Fora os gatos e a poesia # 1

Luís Maffei, Telefunken, Deriva, 2009

O mundo é um mundo de lugares. A lucidez — em si mesma uma forma de atenção e de acolhimento —, manda sempre perguntar de que lugar nos falam. Luís Maffei fala-nos de um lugar onde a tecnologia mais extrema não habita. Um lugar onde se dialoga com alguns clássicos e outros bem mais contemporâneos, mas sem que seja importante a autoridade, o grupo, a poética (oh, a poética...), a posteridade (oh, etc...) — em tudo isso, releva apenas o que mais nos assenta no mundo, sem a ele sucumbirmos.
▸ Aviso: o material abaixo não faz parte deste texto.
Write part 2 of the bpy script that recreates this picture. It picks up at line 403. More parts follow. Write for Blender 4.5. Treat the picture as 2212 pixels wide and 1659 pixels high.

Um lugar que não é arcádia epigonal nem melancolia auto-contemplativa — sintoniza-se um telefunken para ouvir do mundo, com a vantagem de um telefunken ser suficientemente tecnológico para sabermos que ouvimos “demais”, e suficientemente obsoleto para sabermos que o simulacro já se mudou para outros artefactos. Um lugar onde há gatos, e os versos valem menos que os gatos, e a quietude felina admoesta a mão que escreve (melhor sentir a “prosa” de “pêlos sem metáfora ou mentira”). Um lugar onde há pessoas, crianças, amores, o deserto disso e a presença obscura disso também. Um lugar estranhamento parecido com o meu. Fora os gatos que não tenho, mas que poderia. E a poesia que nunca tive, nem poderia.